Instructions for the task: From the first line of the data down to and including the line with "COL = scene.collection", copy everything exactly, leaving out pictures.

Records for the exercise:
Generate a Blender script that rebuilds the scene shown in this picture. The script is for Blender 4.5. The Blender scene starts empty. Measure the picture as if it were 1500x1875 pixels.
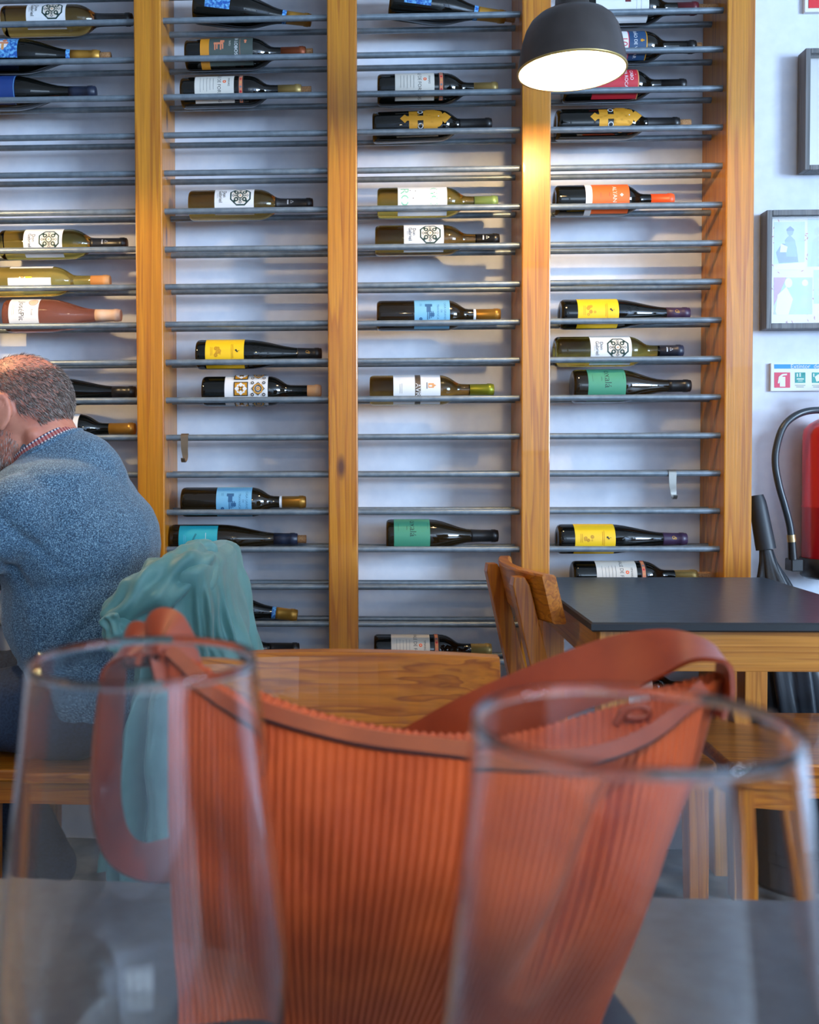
import bpy, bmesh, math, random
import numpy as np
from mathutils import Vector, Matrix
random.seed(7); np.random.seed(7)
PI = math.pi
scene = bpy.context.scene
COL = scene.collection

# ------------------------------------------------------------------ camera
EYE = 1.0                                   # camera height above the floor
F, PX, PY = 1798.0, 603.6, 884.2            # focal length and principal point in pixels of the 1500x1875 frame
YAW, PITCH, ROLL = -0.0356, -0.0267, -0.0034
_fw = Vector((math.sin(YAW)*math.cos(PITCH), math.cos(YAW)*math.cos(PITCH), math.sin(PITCH)))
_rt = Vector((math.cos(YAW), -math.sin(YAW), 0)); _up = _rt.cross(_fw)
RT = math.cos(ROLL)*_rt + math.sin(ROLL)*_up
UP = -math.sin(ROLL)*_rt + math.cos(ROLL)*_up
FW = _fw
CAM = Vector((0, 0, EYE))
cd = bpy.data.cameras.new('camera'); cam = bpy.data.objects.new('camera', cd); COL.objects.link(cam)
cd.sensor_fit = 'HORIZONTAL'; cd.sensor_width = 36.0; cd.lens = F/1500*36
cd.shift_x = (750-PX)/1500; cd.shift_y = (PY-937.5)/1500
cd.clip_start = 0.02
cam.matrix_world = Matrix(((RT.x, UP.x, -FW.x, 0), (RT.y, UP.y, -FW.y, 0), (RT.z, UP.z, -FW.z, EYE), (0, 0, 0, 1)))
cd.dof.use_dof = True; cd.dof.focus_distance = 2.3; cd.dof.aperture_fstop = 15.0
scene.camera = cam

def ray(px, py):
    return FW + RT*((px-PX)/F) - UP*((py-PY)/F)
def at(px, py, Y):                          # point seen at a pixel, at distance Y in front of the camera
    d = ray(px, py); return CAM + d*(Y/d.y)
def atz(px, py, z):                         # point seen at a pixel, on the level z
    d = ray(px, py); return CAM + d*((z-EYE)/d.z)
def ppm(Y): return F/Y                      # pixels per metre at distance Y

# ------------------------------------------------------------------ world, windows' daylight, exposure
w = bpy.data.worlds.new('world'); scene.world = w; w.use_nodes = True
w.node_tree.nodes['Background'].inputs[0].default_value = (0.62, 0.80, 1.0, 1)
w.node_tree.nodes['Background'].inputs[1].default_value = 0.6
DAY = (0.55, 0.75, 1.0)
def area(name, loc, rot, sx, sy, power, color):
    l = bpy.data.lights.new(name, 'AREA'); l.shape = 'RECTANGLE'; l.size = sx; l.size_y = sy
    l.energy = power; l.color = color
    o = bpy.data.objects.new(name, l); COL.objects.link(o); o.location = loc; o.rotation_euler = rot
    return o
RX0, RX1, RY0, RY1, RZ = -2.6, 5.6, -4.2, 2.53, 2.95      # room
WIN_R = (-3.9, -1.0, 0.9, 2.75)            # window in the right wall: y0, y1, z0, z1
WIN_F = (0.4, 2.8, 1.0, 2.75)              # window in the wall behind the camera: x0, x1, z0, z1
area('daylight_right', (RX1+0.16, (WIN_R[0]+WIN_R[1])/2, (WIN_R[2]+WIN_R[3])/2), (0, PI/2, 0), WIN_R[3]-WIN_R[2], WIN_R[1]-WIN_R[0], 1030, DAY)
area('daylight_front', ((WIN_F[0]+WIN_F[1])/2, RY0-0.16, (WIN_F[2]+WIN_F[3])/2), (PI/2, 0, 0), WIN_F[1]-WIN_F[0], WIN_F[3]-WIN_F[2], 62, DAY)
vs = scene.view_settings
vs.view_transform = 'Standard'; vs.look = 'None'; vs.gamma = 1.0; vs.use_curve_mapping = False
vs.exposure = 0.0
cy = scene.cycles
cy.use_denoising = True
cy.max_bounces = 10; cy.diffuse_bounces = 4; cy.glossy_bounces = 4; cy.transmission_bounces = 10; cy.transparent_max_bounces = 8
cy.sample_clamp_indirect = 4.0; cy.caustics_reflective = False; cy.caustics_refractive = False

# ------------------------------------------------------------------ materials
MATS = {}
def lin(c):
    return tuple(((v/12.92) if v <= 0.04045 else ((v+0.055)/1.055)**2.4) for v in [x/255 for x in c])
def mat(name, rgb=(200, 200, 200), rough=0.5, metal=0.0, spec=0.5, trans=0.0, ior=1.5, coat=0.0, sheen=0.0, linear=None):
    if name in MATS: return MATS[name]
    m = bpy.data.materials.new(name); m.use_nodes = True
    b = m.node_tree.nodes['Principled BSDF']
    c = linear if linear else lin(rgb)
    b.inputs['Base Color'].default_value = (*c, 1); b.inputs['Roughness'].default_value = rough
    b.inputs['Metallic'].default_value = metal; b.inputs['Specular IOR Level'].default_value = spec
    b.inputs['Transmission Weight'].default_value = trans; b.inputs['IOR'].default_value = ior
    b.inputs['Coat Weight'].default_value = coat; b.inputs['Sheen Weight'].default_value = sheen
    m.diffuse_color = (*c, 1)
    MATS[name] = m
    return m
def nodes(m):
    nt = m.node_tree; return nt, nt.nodes['Principled BSDF']
def N(nt, t, **kw):
    n = nt.nodes.new(t)
    for k, v in kw.items():
        if k in n.inputs: n.inputs[k].default_value = v
        else: setattr(n, k, v)
    return n
def L(nt, a, b): nt.links.new(a, b)
def ramp(nt, stops):
    r = N(nt, 'ShaderNodeValToRGB'); e = r.color_ramp.elements
    while len(e) < len(stops): e.new(0.5)
    for i, (p, c) in enumerate(stops):
        e[i].position = p; e[i].color = (*c, 1)
    return r
def coords(nt, scale, offset_random=True):
    tc = N(nt, 'ShaderNodeTexCoord'); mp = N(nt, 'ShaderNodeMapping'); mp.inputs['Scale'].default_value = scale
    if offset_random:
        oi = N(nt, 'ShaderNodeObjectInfo'); mu = N(nt, 'ShaderNodeMath', operation='MULTIPLY'); mu.inputs[1].default_value = 17.0
        L(nt, oi.outputs['Random'], mu.inputs[0]); ad = N(nt, 'ShaderNodeVectorMath', operation='ADD')
        L(nt, tc.outputs['Object'], ad.inputs[0]); L(nt, mu.outputs[0], ad.inputs[1]); L(nt, ad.outputs[0], mp.inputs['Vector'])
    else: L(nt, tc.outputs['Object'], mp.inputs['Vector'])
    return mp
def wood(name, axis, light, mid, dark, rough=0.35, ring=26.0, coat=0.25, knots=True):
    m = mat(name, (190, 125, 50), rough, coat=coat); nt, b = nodes(m)
    s = [ring, ring, ring]; s[axis] = ring*0.028
    mp = coords(nt, s)
    n1 = N(nt, 'ShaderNodeTexNoise'); n1.inputs['Scale'].default_value = 0.55; n1.inputs['Detail'].default_value = 3; n1.inputs['Distortion'].default_value = 0.4
    L(nt, mp.outputs[0], n1.inputs['Vector'])
    mu = N(nt, 'ShaderNodeMath', operation='MULTIPLY'); mu.inputs[1].default_value = 9.0; L(nt, n1.outputs['Fac'], mu.inputs[0])
    fr = N(nt, 'ShaderNodeMath', operation='FRACT'); L(nt, mu.outputs[0], fr.inputs[0])
    r1 = ramp(nt, [(0.0, lin(light)), (0.55, lin(mid)), (0.86, lin(dark)), (1.0, lin(light))]); L(nt, fr.outputs[0], r1.inputs['Fac'])
    s2 = [230, 230, 230]; s2[axis] = 6
    mp2 = coords(nt, s2); n2 = N(nt, 'ShaderNodeTexNoise'); n2.inputs['Scale'].default_value = 1.0; n2.inputs['Detail'].default_value = 2
    L(nt, mp2.outputs[0], n2.inputs['Vector'])
    r2 = ramp(nt, [(0.3, (0.80, 0.78, 0.74)), (0.7, (1.06, 1.06, 1.06))]); L(nt, n2.outputs['Fac'], r2.inputs['Fac'])
    mx = N(nt, 'ShaderNodeMix', data_type='RGBA', blend_type='MULTIPLY'); mx.inputs['Factor'].default_value = 1.0
    L(nt, r1.outputs[0], mx.inputs[6]); L(nt, r2.outputs[0], mx.inputs[7])
    out = mx.outputs[2]
    if knots:
        s3 = [7.0, 7.0, 7.0]; s3[axis] = 2.6
        mp3 = coords(nt, s3); v = N(nt, 'ShaderNodeTexVoronoi'); v.inputs['Scale'].default_value = 1.0; v.inputs['Randomness'].default_value = 1.0
        L(nt, mp3.outputs[0], v.inputs['Vector'])
        r3 = ramp(nt, [(0.04, (1, 1, 1)), (0.10, (0, 0, 0))]); L(nt, v.outputs['Distance'], r3.inputs['Fac'])
        mk = N(nt, 'ShaderNodeMix', data_type='RGBA'); L(nt, r3.outputs[0], mk.inputs['Factor'])
        L(nt, out, mk.inputs[6]); mk.inputs[7].default_value = (*lin((92, 48, 22)), 1); out = mk.outputs[2]
    L(nt, out, b.inputs['Base Color'])
    bp = N(nt, 'ShaderNodeBump'); bp.inputs['Strength'].default_value = 0.12; bp.inputs['Distance'].default_value = 0.002
    L(nt, n2.outputs['Fac'], bp.inputs['Height']); L(nt, bp.outputs[0], b.inputs['Normal'])
    return m
def noisy(name, c1, c2, scale, rough, bump=0.0, detail=4, lo=0.35, hi=0.65, dist=0.002, **kw):
    m = mat(name, c1, rough, **kw); nt, b = nodes(m)
    mp = coords(nt, (scale, scale, scale)); n = N(nt, 'ShaderNodeTexNoise'); n.inputs['Scale'].default_value = 1.0; n.inputs['Detail'].default_value = detail
    L(nt, mp.outputs[0], n.inputs['Vector']); r = ramp(nt, [(lo, lin(c1)), (hi, lin(c2))]); L(nt, n.outputs['Fac'], r.inputs['Fac'])
    L(nt, r.outputs[0], b.inputs['Base Color'])
    if bump:
        bp = N(nt, 'ShaderNodeBump'); bp.inputs['Strength'].default_value = bump; bp.inputs['Distance'].default_value = dist
        L(nt, n.outputs['Fac'], bp.inputs['Height']); L(nt, bp.outputs[0], b.inputs['Normal'])
    return m
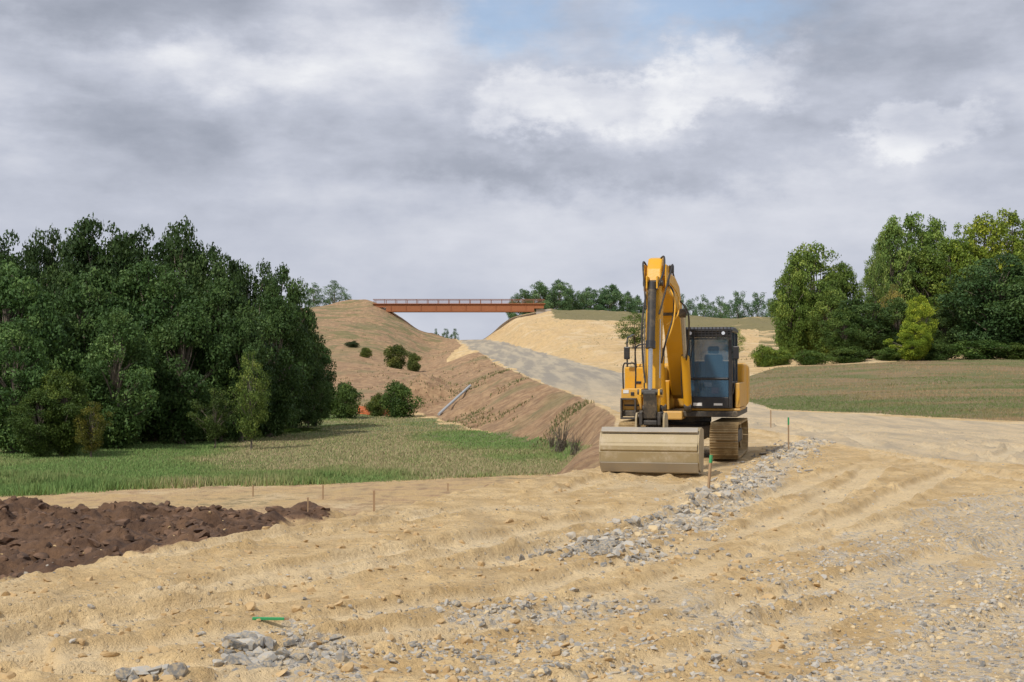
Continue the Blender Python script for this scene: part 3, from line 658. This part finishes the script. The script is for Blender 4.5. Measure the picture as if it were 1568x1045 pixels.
cyls('boom_crosspin',E,DRK,[((bx-.38,-2.57,3.33),(bx+.38,-2.57,3.33),.055)])
cyls('stick_cylinder',E,YEL2,[((bx,-2.5,4.12),(bx,-3.9,4.30),.085)],24)
cyls('stick_cylinder_rod',E,CHR,[((bx,-3.85,4.29),(bx,-4.75,4.33),.045)],16)
prism('dipper_stick',E,YEL2,D([(4.62,4.32),(4.8,4.42),(5.1,4.38),(5.35,4.15),(5.52,3.6),(5.72,1.35),(5.66,1.18),(5.5,1.2),(5.05,3.0),(4.9,3.75)]),bx-.15,bx+.15,.03,3)
boxes('stick_pivot_plates',E,YEL2,[(bx-.24,bx-.205,-5.2,-4.7,3.7,4.25),(bx+.205,bx+.24,-5.2,-4.7,3.7,4.25)],.012)
cyls('stick_pins',E,DRK,[((bx-.27,-5.0,3.88),(bx+.27,-5.0,3.88),.075),((bx-.2,-5.6,1.28),(bx+.2,-5.6,1.28),.07),((bx-.2,-5.45,3.85),(bx+.2,-5.45,3.85),.06)])
cyls('bucket_cylinder',E,DRK,[((bx,-5.62,3.8),(bx,-5.92,2.55),.085)],24)
cyls('bucket_cylinder_collar',E,BLK,[((bx,-5.9,2.65),(bx,-5.93,2.5),.10),((bx,-5.6,3.85),(bx,-5.63,3.7),.1)],24)
cyls('bucket_cylinder_rod',E,CHR,[((bx,-5.9,2.6),(bx,-6.02,1.62),.045)],16)
boxes('cylinder_bracket',E,YEL2,[(bx-.12,bx-.09,-5.72,-5.3,3.72,3.98),(bx+.09,bx+.12,-5.72,-5.3,3.72,3.98)],.01)
prism('tipping_link_a',E,YEL2,D([(5.5,1.62),(5.62,1.7),(6.08,1.68),(6.1,1.55),(5.6,1.5)]),bx-.21,bx-.165,.012)
prism('tipping_link_b',E,YEL2,D([(5.5,1.62),(5.62,1.7),(6.08,1.68),(6.1,1.55),(5.6,1.5)]),bx+.165,bx+.21,.012)
prism('bucket_link',E,DRK,D([(6.0,1.7),(6.12,1.6),(6.0,1.08),(5.86,1.08)]),bx-.13,bx+.13,.02)
cyls('link_pins',E,DRK,[((bx-.25,-6.03,1.62),(bx+.25,-6.03,1.62),.055),((bx-.25,-5.93,1.12),(bx+.25,-5.93,1.12),.055),((bx-.25,-5.6,1.12),(bx+.25,-5.6,1.12),.06)])
boxes('quick_hitch',E,DRK,[(bx-.22,bx-.15,-6.05,-5.5,.95,1.22),(bx+.15,bx+.22,-6.05,-5.5,.95,1.22),(bx-.14,bx+.14,-6.0,-5.55,.95,1.05)],.02)
prism('bucket_ear_a',E,BKT,D([(5.45,.86),(5.5,1.15),(5.65,1.2),(5.95,1.2),(6.05,1.1),(6.08,.86)]),bx-.30,bx-.26,.01)
prism('bucket_ear_b',E,BKT,D([(5.45,.86),(5.5,1.15),(5.65,1.2),(5.95,1.2),(6.05,1.1),(6.08,.86)]),bx+.26,bx+.30,.01)
out=[(5.2,.84),(5.6,.90),(5.95,.88),(6.12,.78),(6.22,.62),(6.27,.42),(6.22,.22),(6.08,.07),(5.8,.0),(5.3,-.03)]
inn=[(5.3,0.0),(5.8,.03),(6.05,.1),(6.18,.24),(6.23,.42),(6.18,.6),(6.09,.74),(5.94,.84),(5.6,.86),(5.2,.80)]
bw=.97
prism('bucket_shell',E,BKT,D(out+inn),bx-bw,bx+bw,0)
prism('bucket_side_a',E,BKT,D(out+[(5.15,.4)]),bx-bw-.03,bx-bw-.002,.004)
prism('bucket_side_b',E,BKT,D(out+[(5.15,.4)]),bx+bw+.002,bx+bw+.03,.004)
prism('bucket_wear_strip',E,WORN,D([(6.05,.885),(6.14,.80),(6.17,.83),(6.07,.915)]),bx-bw,bx+bw,.004)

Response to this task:
Generate a Blender script that rebuilds the scene shown in this picture. The script is for Blender 4.5. The Blender scene starts empty. Measure the picture as if it were 1500x1875 pixels.
import bpy, bmesh, math, random
import numpy as np
from mathutils import Vector, Matrix
random.seed(7); np.random.seed(7)
PI = math.pi
scene = bpy.context.scene
COL = scene.collection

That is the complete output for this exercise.